→ WORK REQUIRED:
What lines of the data include the string "from"? Copy them all.

→ SUPPLIED INFORMATION:
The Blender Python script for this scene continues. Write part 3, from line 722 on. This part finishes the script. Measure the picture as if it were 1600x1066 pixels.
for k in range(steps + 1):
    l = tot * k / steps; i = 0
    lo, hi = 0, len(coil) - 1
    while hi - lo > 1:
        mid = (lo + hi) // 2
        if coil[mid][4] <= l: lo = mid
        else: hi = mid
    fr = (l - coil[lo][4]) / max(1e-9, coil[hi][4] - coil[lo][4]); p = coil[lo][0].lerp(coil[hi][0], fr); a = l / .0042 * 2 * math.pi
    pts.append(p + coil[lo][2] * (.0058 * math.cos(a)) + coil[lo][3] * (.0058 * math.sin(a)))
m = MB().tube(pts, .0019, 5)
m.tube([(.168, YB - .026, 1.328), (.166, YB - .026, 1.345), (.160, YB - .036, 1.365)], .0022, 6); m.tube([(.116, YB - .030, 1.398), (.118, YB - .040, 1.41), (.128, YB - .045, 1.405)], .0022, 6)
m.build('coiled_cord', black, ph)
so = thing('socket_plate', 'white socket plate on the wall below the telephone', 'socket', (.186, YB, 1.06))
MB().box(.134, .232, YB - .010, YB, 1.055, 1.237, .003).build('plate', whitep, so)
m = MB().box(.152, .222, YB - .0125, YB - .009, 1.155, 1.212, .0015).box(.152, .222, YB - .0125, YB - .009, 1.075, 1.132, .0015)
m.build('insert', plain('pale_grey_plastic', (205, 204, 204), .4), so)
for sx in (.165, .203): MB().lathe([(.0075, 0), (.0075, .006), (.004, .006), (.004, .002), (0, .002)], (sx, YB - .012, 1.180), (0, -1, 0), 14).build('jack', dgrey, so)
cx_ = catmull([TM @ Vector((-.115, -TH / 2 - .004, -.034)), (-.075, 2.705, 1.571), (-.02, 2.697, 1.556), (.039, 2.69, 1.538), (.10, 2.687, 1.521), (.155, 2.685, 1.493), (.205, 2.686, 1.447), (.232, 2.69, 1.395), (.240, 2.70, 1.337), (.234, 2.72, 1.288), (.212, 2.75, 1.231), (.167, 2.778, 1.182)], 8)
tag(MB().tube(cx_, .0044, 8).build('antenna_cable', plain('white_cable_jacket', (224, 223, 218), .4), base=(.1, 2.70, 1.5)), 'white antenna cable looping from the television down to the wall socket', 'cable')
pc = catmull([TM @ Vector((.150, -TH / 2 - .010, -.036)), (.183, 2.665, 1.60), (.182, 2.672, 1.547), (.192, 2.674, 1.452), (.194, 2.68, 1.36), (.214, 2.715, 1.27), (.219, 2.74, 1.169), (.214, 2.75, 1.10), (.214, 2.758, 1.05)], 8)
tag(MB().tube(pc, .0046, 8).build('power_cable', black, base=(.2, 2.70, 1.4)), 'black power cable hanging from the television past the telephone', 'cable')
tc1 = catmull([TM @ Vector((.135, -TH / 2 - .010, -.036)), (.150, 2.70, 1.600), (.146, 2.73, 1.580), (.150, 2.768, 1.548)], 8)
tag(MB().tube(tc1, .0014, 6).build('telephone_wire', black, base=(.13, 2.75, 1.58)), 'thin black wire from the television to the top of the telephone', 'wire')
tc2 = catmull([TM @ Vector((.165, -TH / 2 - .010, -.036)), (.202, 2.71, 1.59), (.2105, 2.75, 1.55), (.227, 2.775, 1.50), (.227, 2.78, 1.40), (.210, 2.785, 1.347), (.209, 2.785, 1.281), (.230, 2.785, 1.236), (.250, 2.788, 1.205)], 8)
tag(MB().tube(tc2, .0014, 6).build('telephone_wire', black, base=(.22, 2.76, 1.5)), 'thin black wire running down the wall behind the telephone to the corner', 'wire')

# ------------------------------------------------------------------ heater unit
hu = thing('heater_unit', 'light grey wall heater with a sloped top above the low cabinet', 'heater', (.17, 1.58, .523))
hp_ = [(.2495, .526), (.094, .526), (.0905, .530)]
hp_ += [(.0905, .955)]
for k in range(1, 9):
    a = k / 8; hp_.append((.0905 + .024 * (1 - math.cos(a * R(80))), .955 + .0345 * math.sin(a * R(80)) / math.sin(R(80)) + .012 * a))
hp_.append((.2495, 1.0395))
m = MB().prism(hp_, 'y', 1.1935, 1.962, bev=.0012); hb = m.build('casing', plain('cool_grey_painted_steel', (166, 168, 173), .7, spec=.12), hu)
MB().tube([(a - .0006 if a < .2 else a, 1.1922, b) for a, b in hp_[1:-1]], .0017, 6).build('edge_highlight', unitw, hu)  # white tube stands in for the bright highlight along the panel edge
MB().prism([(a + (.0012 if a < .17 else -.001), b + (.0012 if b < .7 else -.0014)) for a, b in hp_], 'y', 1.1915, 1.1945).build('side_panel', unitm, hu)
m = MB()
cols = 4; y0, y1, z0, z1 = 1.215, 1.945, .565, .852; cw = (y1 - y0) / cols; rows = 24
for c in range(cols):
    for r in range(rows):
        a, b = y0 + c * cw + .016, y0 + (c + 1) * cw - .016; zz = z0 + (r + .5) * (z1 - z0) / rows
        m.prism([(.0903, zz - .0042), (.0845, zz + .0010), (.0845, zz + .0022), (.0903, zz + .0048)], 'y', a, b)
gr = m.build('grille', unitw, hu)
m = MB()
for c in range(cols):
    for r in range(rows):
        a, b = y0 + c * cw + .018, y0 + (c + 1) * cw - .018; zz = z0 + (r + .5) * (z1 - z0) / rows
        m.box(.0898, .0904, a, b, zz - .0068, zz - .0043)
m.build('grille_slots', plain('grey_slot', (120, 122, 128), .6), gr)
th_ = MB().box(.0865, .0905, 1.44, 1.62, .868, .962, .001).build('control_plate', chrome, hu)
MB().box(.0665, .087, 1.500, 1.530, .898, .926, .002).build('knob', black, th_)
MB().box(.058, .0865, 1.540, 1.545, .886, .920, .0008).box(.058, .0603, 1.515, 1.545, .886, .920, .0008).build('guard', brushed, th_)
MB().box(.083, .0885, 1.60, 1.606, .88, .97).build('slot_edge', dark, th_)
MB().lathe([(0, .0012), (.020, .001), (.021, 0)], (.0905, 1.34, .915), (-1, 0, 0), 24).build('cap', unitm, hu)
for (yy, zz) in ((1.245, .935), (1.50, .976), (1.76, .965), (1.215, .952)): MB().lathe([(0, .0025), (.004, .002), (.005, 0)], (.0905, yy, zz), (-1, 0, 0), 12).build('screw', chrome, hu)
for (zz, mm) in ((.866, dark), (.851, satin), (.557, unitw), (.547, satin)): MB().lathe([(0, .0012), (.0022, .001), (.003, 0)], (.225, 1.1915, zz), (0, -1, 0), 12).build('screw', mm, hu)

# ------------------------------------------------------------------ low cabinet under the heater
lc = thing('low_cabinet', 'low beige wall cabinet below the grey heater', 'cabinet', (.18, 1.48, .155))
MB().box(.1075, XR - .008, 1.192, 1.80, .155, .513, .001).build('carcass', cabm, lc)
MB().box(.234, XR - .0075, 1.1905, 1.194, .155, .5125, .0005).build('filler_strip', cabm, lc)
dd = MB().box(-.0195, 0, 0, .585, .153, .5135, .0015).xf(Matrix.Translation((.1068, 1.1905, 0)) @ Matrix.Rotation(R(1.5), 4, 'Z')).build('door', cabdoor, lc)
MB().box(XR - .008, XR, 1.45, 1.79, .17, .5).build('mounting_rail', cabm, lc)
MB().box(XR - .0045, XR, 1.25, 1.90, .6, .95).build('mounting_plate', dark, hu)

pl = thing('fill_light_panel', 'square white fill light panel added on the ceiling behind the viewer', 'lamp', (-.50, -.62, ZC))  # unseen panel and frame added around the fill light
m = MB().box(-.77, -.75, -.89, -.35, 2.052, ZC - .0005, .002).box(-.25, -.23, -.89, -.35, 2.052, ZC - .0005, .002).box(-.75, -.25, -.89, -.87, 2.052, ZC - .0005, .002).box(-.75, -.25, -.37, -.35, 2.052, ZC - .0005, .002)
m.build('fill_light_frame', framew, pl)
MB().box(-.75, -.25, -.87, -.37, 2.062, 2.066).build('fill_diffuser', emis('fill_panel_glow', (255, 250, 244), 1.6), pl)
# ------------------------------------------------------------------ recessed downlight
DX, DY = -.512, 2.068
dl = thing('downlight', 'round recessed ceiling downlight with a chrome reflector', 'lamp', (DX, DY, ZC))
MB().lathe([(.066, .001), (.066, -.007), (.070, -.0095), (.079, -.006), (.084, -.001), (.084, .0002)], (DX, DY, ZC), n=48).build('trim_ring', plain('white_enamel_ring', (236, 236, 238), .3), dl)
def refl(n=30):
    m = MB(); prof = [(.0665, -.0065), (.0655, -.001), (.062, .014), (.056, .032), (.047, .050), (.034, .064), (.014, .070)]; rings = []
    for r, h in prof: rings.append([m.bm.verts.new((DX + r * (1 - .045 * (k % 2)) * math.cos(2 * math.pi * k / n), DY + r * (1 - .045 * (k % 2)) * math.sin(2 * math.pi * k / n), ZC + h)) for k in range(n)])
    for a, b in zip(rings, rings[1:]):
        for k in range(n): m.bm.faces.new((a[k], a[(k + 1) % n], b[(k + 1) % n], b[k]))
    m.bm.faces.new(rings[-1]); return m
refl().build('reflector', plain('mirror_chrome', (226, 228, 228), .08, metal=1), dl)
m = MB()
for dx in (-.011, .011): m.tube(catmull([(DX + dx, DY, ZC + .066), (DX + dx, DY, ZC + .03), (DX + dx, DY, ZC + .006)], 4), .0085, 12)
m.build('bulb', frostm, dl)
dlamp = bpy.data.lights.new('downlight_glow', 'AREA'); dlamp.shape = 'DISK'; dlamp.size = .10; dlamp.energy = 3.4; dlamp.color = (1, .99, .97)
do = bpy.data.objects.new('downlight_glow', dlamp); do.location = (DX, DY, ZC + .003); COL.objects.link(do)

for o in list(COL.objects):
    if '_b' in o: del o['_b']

→ SOLUTION TO THIS PROBLEM:
The Blender Python script for this scene continues. Write part 3, from line 722 on. This part finishes the script. Measure the picture as if it were 1600x1066 pixels.
tag(MB().tube(cx_, .0044, 8).build('antenna_cable', plain('white_cable_jacket', (224, 223, 218), .4), base=(.1, 2.70, 1.5)), 'white antenna cable looping from the television down to the wall socket', 'cable')
tag(MB().tube(pc, .0046, 8).build('power_cable', black, base=(.2, 2.70, 1.4)), 'black power cable hanging from the television past the telephone', 'cable')
tag(MB().tube(tc1, .0014, 6).build('telephone_wire', black, base=(.13, 2.75, 1.58)), 'thin black wire from the television to the top of the telephone', 'wire')